Tuesday, March 3, 2009

Orthodox Litigation Strategy 12/28/03

Maybe everyone knows this but in light of the most recent decisions from the various courts in California and in New York I would like to refresh the memories of many of our followers on some of the "issues" surrounding the litigation.

"Judge Bellows upheld the written law, correctly applied the Constitution, and was judicious in his rulings throughout this legal process. We hoped that TEC and the Diocese would recognize this and would have put this legal battle behind us," said Jim Oakes, vice-chairman of ADV. "We are saddened that The Episcopal Church and the Diocese find it necessary to continue with more litigation. An appeal process will cost additional millions of dollars that could be spent on mission and ministry.
www.americananglican.org dated February 3, 2009

Within the walls of North America we have The Episcopal Church and the Church of Canada fighting against the Anglican Resistance, using millions and millions of dollars in legal fees and defrocking anyone who stands in their way, without appearing to have any thought to the long-term damage to their own institutions.
BabyBlue dated March 2, 2009

The important question, though, is why would the leaders of the Episcopal church, the center of love, inclusion, and tolerance, spend millions of dollars to sue parishes that apparently amicably departed four years ago at the discretion of the bishop of Ohio? Well, I may have an idea. I have found that some who throw around the words “diversity,” “inclusion,” and “tolerance” are often some of the most non-diverse, exclusive, and intolerant folks around, especially if you don’t happen to agree with them on their pet issues.

The facts relating to Diocesan withdrawal are well-known to all of you. Similarly, our position in the Calvary litigation has been consistent and straightforward from the very beginning. The 2005 Stipulation and Order does not address Diocesan realignment.
Mr. Robert Duncan's Lenten Pastoral Letter

3. What legal liabilities would you face if you wanted to leave your current diocese? Recent litigation indicates that the local diocesan authorities hold almost all the cards if they want to play "hardball".
But we think that the political realities are such that the American revisionist bishops will be reticent to play "hardball" for a while. They have just handed the gay lobby a stunning victory, but are forced to pay a fearsome price for it. The opposition at home is far greater than they anticipated and the opposition overseas is serious and inflamed. ECUSA will certainly lose members and funds at a high rate over the next few months accelerating their decline. . . .
ECUSA leaders know well how conservatives could quickly become the "victims" in the public mind.
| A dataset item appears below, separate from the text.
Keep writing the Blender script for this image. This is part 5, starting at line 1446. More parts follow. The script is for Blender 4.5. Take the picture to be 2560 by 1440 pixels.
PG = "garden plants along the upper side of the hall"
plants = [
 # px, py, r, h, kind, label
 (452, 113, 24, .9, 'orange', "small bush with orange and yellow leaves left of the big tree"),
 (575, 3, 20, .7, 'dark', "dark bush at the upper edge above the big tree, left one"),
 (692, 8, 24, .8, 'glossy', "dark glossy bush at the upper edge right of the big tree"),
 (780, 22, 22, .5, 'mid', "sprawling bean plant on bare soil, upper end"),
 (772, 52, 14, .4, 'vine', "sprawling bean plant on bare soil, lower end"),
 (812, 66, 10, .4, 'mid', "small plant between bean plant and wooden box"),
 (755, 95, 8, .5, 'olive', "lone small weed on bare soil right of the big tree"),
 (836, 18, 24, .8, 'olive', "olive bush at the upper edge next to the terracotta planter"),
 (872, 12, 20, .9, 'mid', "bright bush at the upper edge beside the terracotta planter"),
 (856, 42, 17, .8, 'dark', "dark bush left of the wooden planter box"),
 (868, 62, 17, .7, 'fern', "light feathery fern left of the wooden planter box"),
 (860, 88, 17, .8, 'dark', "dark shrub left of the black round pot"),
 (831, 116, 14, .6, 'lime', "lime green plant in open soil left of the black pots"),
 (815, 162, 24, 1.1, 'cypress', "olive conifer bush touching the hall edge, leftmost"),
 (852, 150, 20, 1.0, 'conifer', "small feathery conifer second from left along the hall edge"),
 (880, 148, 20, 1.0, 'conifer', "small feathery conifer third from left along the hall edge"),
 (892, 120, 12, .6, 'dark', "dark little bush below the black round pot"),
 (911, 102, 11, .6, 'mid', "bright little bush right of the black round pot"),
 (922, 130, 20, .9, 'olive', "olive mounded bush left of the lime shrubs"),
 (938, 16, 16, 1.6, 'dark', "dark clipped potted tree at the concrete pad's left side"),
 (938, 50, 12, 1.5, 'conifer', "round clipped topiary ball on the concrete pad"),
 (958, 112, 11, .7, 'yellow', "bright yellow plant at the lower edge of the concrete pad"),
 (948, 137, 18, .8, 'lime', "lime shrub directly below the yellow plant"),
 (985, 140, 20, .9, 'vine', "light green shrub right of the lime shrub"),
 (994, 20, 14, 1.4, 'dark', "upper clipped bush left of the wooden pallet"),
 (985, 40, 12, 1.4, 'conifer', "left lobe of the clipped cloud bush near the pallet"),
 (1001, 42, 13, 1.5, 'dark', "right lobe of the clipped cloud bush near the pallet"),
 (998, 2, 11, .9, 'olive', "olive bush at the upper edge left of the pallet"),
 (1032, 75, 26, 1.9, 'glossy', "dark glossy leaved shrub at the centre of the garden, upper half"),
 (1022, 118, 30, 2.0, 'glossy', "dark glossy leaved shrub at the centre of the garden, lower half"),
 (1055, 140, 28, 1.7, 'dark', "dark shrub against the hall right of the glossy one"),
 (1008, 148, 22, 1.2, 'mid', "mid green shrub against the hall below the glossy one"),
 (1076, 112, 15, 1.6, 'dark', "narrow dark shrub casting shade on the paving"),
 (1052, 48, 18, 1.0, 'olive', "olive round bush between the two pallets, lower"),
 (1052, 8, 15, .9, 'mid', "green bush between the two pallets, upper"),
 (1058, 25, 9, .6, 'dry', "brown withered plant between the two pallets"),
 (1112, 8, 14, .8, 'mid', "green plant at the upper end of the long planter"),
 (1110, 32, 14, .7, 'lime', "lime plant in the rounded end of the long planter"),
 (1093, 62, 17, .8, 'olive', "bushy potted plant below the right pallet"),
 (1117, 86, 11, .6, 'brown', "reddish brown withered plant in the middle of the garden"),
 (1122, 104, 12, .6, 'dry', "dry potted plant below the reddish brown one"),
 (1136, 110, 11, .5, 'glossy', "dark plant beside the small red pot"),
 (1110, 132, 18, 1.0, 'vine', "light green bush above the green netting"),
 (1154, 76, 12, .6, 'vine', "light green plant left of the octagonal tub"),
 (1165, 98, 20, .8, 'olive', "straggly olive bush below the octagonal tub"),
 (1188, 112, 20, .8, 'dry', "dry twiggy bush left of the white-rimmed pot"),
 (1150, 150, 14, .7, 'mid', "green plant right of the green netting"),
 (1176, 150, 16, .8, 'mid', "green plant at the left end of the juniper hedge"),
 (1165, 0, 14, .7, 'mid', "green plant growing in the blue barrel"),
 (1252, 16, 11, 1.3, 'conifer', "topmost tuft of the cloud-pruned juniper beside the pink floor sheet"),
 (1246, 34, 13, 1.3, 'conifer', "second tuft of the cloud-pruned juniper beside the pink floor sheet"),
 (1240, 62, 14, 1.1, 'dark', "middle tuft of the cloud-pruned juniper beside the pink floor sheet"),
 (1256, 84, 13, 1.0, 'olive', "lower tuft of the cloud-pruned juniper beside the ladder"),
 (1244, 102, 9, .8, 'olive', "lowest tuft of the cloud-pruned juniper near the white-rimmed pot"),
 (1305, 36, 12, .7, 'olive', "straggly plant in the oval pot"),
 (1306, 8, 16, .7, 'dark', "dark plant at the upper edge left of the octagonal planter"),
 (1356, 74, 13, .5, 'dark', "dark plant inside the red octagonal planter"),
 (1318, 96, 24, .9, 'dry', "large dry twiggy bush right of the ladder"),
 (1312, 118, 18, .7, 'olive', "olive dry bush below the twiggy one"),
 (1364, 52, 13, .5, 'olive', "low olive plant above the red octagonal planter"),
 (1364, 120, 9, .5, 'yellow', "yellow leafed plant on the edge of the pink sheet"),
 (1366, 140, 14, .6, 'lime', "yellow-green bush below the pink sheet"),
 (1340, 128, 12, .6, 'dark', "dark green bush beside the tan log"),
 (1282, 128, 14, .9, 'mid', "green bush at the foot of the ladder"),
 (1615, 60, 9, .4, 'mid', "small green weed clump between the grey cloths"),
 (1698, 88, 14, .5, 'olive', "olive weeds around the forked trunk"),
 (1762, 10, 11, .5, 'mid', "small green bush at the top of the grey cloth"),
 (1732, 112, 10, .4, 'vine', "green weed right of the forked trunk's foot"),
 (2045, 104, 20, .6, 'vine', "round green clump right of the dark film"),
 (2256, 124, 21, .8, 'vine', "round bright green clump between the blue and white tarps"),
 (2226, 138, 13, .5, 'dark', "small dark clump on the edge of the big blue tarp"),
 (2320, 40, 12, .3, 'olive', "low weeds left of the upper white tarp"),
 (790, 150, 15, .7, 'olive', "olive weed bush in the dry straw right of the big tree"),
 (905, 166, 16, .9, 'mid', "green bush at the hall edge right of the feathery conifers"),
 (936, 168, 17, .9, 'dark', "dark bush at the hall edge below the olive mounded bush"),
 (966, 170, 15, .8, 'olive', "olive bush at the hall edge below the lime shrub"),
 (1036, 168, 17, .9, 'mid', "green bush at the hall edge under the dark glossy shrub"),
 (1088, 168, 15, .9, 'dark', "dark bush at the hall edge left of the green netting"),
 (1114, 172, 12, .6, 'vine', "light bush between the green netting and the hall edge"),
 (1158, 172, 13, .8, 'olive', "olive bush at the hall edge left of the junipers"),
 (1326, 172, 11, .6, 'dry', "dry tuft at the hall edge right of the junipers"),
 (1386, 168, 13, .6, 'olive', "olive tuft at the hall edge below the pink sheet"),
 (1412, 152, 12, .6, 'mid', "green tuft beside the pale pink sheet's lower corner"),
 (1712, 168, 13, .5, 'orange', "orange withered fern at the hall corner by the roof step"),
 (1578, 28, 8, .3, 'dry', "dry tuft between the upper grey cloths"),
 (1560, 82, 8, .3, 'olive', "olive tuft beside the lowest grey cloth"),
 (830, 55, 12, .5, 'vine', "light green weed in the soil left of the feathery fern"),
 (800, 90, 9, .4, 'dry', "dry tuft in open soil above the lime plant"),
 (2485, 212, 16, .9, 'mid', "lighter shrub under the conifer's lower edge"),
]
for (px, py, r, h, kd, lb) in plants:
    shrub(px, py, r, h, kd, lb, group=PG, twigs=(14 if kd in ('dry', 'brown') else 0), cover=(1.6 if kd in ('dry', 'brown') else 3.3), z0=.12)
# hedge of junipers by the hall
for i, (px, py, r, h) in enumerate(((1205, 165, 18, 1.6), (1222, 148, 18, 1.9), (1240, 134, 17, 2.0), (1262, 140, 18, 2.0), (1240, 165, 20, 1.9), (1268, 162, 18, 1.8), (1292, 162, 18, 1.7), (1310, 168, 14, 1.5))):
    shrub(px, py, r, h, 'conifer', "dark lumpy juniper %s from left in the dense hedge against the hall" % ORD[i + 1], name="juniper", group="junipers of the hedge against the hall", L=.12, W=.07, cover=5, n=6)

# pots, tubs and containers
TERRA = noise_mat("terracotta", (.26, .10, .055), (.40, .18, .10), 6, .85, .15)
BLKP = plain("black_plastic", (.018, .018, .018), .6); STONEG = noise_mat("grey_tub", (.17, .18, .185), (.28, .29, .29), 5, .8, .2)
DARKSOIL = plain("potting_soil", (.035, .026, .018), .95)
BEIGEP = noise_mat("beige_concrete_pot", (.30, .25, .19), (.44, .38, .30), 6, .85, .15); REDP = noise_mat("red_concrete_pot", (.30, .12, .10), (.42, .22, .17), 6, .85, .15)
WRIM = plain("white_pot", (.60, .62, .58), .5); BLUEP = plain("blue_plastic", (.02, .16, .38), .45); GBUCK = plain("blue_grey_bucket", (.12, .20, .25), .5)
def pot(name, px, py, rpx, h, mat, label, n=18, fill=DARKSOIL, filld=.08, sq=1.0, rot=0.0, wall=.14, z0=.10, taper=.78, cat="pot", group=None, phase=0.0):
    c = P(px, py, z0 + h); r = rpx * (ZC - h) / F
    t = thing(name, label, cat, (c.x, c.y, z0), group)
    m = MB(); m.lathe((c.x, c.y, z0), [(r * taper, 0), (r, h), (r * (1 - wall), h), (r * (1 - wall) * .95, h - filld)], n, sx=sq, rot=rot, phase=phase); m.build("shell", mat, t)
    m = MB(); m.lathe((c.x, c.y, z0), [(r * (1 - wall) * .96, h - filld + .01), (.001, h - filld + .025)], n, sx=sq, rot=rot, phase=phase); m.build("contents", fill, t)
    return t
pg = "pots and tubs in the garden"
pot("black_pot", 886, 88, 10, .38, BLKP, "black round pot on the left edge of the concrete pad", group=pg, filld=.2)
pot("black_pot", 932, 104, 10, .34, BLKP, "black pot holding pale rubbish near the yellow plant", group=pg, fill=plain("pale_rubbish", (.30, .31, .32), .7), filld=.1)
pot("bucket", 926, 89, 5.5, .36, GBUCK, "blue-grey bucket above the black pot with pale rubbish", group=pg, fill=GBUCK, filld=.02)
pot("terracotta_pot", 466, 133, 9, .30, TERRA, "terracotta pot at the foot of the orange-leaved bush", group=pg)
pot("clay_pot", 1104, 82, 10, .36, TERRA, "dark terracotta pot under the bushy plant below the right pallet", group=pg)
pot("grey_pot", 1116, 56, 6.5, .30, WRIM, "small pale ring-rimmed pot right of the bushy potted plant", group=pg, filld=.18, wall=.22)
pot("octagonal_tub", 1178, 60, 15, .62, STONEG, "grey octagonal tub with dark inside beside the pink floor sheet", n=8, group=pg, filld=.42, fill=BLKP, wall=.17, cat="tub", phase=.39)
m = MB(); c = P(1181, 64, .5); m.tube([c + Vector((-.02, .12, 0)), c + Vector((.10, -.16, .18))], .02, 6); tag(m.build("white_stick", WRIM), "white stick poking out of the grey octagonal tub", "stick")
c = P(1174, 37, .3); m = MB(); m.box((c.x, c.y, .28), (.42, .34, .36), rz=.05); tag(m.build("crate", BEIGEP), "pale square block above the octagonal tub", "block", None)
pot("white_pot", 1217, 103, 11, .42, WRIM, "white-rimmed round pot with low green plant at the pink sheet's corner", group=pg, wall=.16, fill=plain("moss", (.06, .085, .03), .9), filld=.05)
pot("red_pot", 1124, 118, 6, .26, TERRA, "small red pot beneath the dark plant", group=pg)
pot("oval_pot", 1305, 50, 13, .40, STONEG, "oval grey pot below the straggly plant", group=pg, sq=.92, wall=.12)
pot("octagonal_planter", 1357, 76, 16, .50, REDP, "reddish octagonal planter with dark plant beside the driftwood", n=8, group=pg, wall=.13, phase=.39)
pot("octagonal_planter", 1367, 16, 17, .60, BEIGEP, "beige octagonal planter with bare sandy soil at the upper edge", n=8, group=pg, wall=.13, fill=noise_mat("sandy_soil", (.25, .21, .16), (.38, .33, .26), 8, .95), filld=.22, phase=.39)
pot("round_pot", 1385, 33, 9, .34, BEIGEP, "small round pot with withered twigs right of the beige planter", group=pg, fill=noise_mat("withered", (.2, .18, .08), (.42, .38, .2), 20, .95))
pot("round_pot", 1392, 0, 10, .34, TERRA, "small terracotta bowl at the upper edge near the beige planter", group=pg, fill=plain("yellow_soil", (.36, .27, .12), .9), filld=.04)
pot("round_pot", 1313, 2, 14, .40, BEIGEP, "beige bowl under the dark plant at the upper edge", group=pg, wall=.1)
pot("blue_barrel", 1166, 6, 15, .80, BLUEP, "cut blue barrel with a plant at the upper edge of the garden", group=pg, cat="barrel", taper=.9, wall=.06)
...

They also know that all our AEO (Alternative Episcopal Oversight)
work will eventually find its way across the desk of the Archbishop of Canterbury(ABC). All of this will create pressure for them to cooperate with the ABC/Primate's call for AEO. So we suspect that there will be a window of time before they return to "hardball" tactics.

This last piece is from Geoff Chapman, dated December 28, 2003.

Ladies and gentlemen, They continue to play all of us for all that they (and we) are worth. When next you see the orthodites complain about "litigating is hurting the church" and "suing is so unchristian like" please refer back to this post. And then, send that newspaper, blogger, editorial writer this reference. These antics are christian???